Önce “Oslo görüşmeleri yeniden başlayabilir” diyor Başbakan...
Ardından, “Gerekirse yarın MİT Müsteşarı’nı İmralı’ya yollarım, yeter ki akan kan dursun” diyor...
Sonra “Teröristle kucaklaşanlarla asla konuşmayız” diye noktalıyor...
Görüşmelerin yeniden başlaması adına PKK yerine Oslo, Öcalan yerine İmralı denmesine itirazım yok.
Ama üstlerine çiziği atabilmek için BDP yerine “teröristle kucaklaşanlar” denince, doğal olarak adamın aklına şu soru geliyor: Oslo’da görüştüğünüz kim? PKK.
Peki, İmralı diye kodladığınız Öcalan kim?
PKK’nın cezaevindeki lideri.
Bu durumda Başbakan’ın mantığına göre “teröristle kucaklaşanlarla” konuşmayıp, “teröristin kendisiyle” konuşma gibi bir tuhaflık hâsıl oluyor.
Kürtlerin seçtiği vekilleri yok sayarak Kürt sorununu çözmeye teşebbüs etmek...
“Terörle irtibatını kesmedi” diye BDP’lilerle konuşmayı reddedip, bizzat “terörist” olarak nitelediği PKK’lılarla masaya oturmaya hazır olduğu mesajını vermek...
Gerçekten de AKP hükümeti son zamanlarda hepimizi Uzay Yolu’ndaki Mr. Spak’a çevirdi.
Öyle tuhaf, çelişkili tavırlar takınıyor ki Kürt sorununda, biz toplum olarak yaptıklarına boş gözlerle bakıp “mantıksız... mantıksız...” diye söyleniyoruz.
Misal, tam “Gerekirse İmralı’yla yarın görüşürüz, yeter ki netice alınsın” diyor ve umutlanıyoruz...
Hemen arkasından bir AKP’li vekil çıkıp, 80’ler dizisindeki butik Ali kıvamında “bize her şeyi deyin ama Kürtçe eğitim demeyin” diyor...

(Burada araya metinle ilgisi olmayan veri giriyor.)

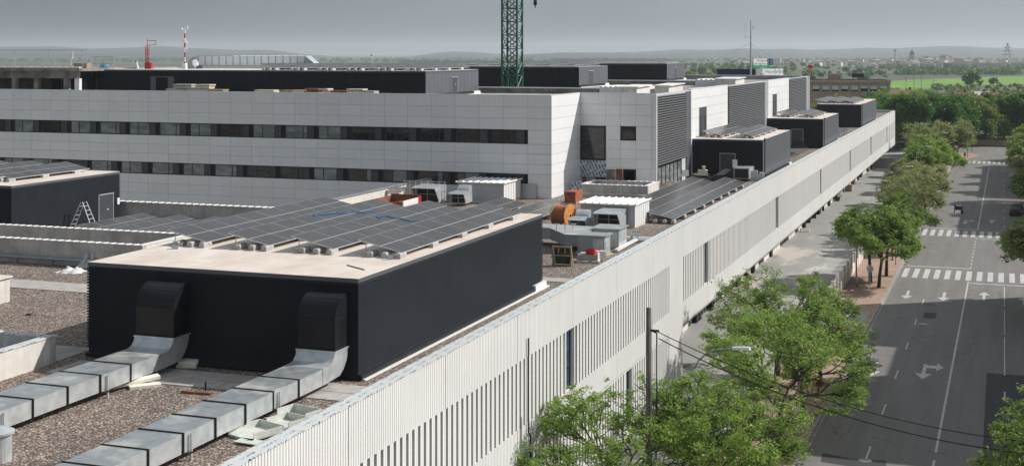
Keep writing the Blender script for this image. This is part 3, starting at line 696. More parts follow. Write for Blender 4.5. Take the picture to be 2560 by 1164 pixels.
# ================================================================== WHITE HOSPITAL WING
wing = thing('hospital_wing', 'large white-panelled hospital building with dark window strips and slatted screens', 'building', (-60, 150, 0))
Y0, Y2, XW, XR = 105.2, 113.2, -34.5, -27.9
ZT = 18.57
rows = [18.53, 17.58, 16.65, 15.72, None, 14.55, 13.75, 12.92, 12.11, None, 11.03, 10.2, 9.3, 8.4, 7.5, 6.5]
B1, B2 = (14.55, 15.72), (11.03, 12.11)
colx = [XW]; x = XY(1320, Y0); colx.append(x)
while x > -118: x -= 2.15; colx.append(x)
mb = MB(); G = .013
def rowpairs(zs):
    return [(b_, a) for a, b_ in zip(zs[:-1], zs[1:]) if a is not None and b_ is not None]
RP = rowpairs(rows)
for z0, z1 in RP:
    for a, b_ in zip(colx[1:], colx[:-1]): mb.box(a + G, b_ - (G if b_ != XW else 0), Y0 - .03, Y0, z0 + G, z1 - G)
for (z0, z1) in (B1, B2): mb.box(colx[1] + G, XW, Y0 - .03, Y0, z0 + G, z1 - G)
part('wall_panel', mb, M['white_panel'], wing); mb = MB()
# side wall facing the street (lit), front of the set-back part, tall panels beyond
ycol = [Y0 - .03, Y2 - .06]
allrows = [18.53, 17.58, 16.65, 15.72, 14.55, 13.75, 12.92, 12.11, 11.03, 10.2]
AR = rowpairs(allrows)
for z0, z1 in AR:
    mb.box(XW, XW + .03, Y0 - .03, Y2 - .03, z0 + G, z1 - G)
part('wall_panel', mb, M['white_panel'], wing); mb = MB()
UX = lambda u: XY(u, Y2)
fc = [XW + .03, UX(1515), UX(1551), UX(1590), UX(1630), XR]
for z0, z1 in AR:
    for i, (a, b_) in enumerate(zip(fc[:-1], fc[1:])):
        if i == 0 and z1 < 15.8: continue
        if i == 2 and z1 <= 15.75 and z0 >= 14.5: continue
        if i in (0, 1, 2) and z1 < 12.0: continue
        mb.box(a + G, b_ - G, Y2 - .03, Y2, z0 + G, z1 - G)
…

Bu sefer biz Mr. Spak’a bağlayıp “mantıksız” diye söyleniyor ve soruyoruz: Peki anadilde eğitim olmadan neyi, nasıl çözeceksiniz?
Cevap yok.
Misal, tam Cumhurbaşkanı BDP’lilerle görüşüyor, hafiften iyimser bir hava oluşuyor...
Hemen ertesi gün Başbakan çıkıyor ve “Bize her şeyi deyin ama BDP’lilerle görüş demeyin” diyor.

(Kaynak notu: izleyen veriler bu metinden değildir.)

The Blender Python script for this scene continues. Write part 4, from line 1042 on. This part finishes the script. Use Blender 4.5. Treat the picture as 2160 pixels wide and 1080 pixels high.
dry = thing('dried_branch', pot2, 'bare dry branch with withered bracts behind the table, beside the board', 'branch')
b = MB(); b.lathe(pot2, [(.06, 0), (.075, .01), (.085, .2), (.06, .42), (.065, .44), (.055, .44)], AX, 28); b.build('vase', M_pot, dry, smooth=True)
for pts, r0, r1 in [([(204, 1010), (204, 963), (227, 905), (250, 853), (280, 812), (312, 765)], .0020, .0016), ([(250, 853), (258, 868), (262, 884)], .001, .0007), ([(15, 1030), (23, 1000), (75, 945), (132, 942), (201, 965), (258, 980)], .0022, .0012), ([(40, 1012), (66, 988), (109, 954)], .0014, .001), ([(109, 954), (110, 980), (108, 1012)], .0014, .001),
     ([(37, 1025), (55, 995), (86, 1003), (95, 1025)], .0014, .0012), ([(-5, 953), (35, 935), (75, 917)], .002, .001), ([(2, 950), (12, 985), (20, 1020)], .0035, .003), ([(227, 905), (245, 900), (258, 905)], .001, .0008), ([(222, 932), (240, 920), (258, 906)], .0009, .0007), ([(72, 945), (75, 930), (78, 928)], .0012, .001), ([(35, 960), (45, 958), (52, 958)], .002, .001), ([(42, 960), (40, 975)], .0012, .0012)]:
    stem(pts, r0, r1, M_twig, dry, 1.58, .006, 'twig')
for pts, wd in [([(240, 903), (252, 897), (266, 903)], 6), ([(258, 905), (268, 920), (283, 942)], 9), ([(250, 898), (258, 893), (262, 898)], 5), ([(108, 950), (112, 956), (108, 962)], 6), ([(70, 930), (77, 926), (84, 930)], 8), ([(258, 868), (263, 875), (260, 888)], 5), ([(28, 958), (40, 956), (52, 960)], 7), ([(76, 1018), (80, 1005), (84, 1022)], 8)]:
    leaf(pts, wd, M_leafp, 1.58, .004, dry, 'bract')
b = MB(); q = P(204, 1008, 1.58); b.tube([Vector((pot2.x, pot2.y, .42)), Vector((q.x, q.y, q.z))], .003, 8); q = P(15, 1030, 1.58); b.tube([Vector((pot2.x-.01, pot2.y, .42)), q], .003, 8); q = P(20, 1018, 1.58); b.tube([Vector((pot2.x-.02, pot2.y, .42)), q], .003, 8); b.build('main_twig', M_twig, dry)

Biz yine “arıza” yapıp soruyoruz: Peki dört milyon oy alan BDP’yi yok sayarak Kürt sorununu nasıl çözeceksiniz?
Cevap yok.
AKP, Kürt sorununda “durmak yok kafa karıştırmaya devam” sloganıyla tam gaz kaptırmış gidiyor.
Biz ise kenardan seyredip, papatya falı bakarak anlamaya çabalıyoruz.
AKP hükümeti Kürt sorununu çözmeyi gerçekten istiyor mu istemiyor mu?
Barış istiyor mu istemiyor mu?
Bir gün öyle, bir gün böyle...
Sorun sadece bizim papatya falı bakmamız, kafamızın karışması olsa AKP yeryüzünün en tuhaf hareketlerinde bulunsun, bizi “Kürt sorunu manyağı” yapsın; neşeleri bilir.
Ama her gün kan akıyor, insanlar ölüyor bu memlekette.
Misal 500 civarında Kürt tutuklu cezaevlerinde açlık grevinde.
Eylem 41. gününde. Doktorlar kritik eşiğe gelindiğini söylüyor.
Açlık grevindekilerin talepleri Kürtçe eğitim ve savunma hakkı ile Öcalan’ın tecridinin kalkması.
Şimdi hükümet yine “bize her şeyi deyin Kürtçe eğitim demeyin”, “bize her şeyi deyin Öcalan’ın tecridi demeyin” tavrına devam mı edecek?
İyi de “Kürtçe” demeyince “Öcalan” demeyince başka ne desin size Kürtler?
Köylerinin, kasabalarının adı değişsin, eski Kürtçe adı geri verilsin diye mi açlık grevi yapsınlar?
AKP artık barış isteyip istemediğine bir karar vermeli.
Eğer istiyorsa ilk adımı çarşamba günü İmralı’ya giden şu “bozuk” kosteri çalıştırarak atsın.
O gün avukatlarıyla Öcalan görüşürse hem yeni bir başlangıç olabilir, hem de onun ağzından çıkacak iki kelimeyle açlık grevleri biter.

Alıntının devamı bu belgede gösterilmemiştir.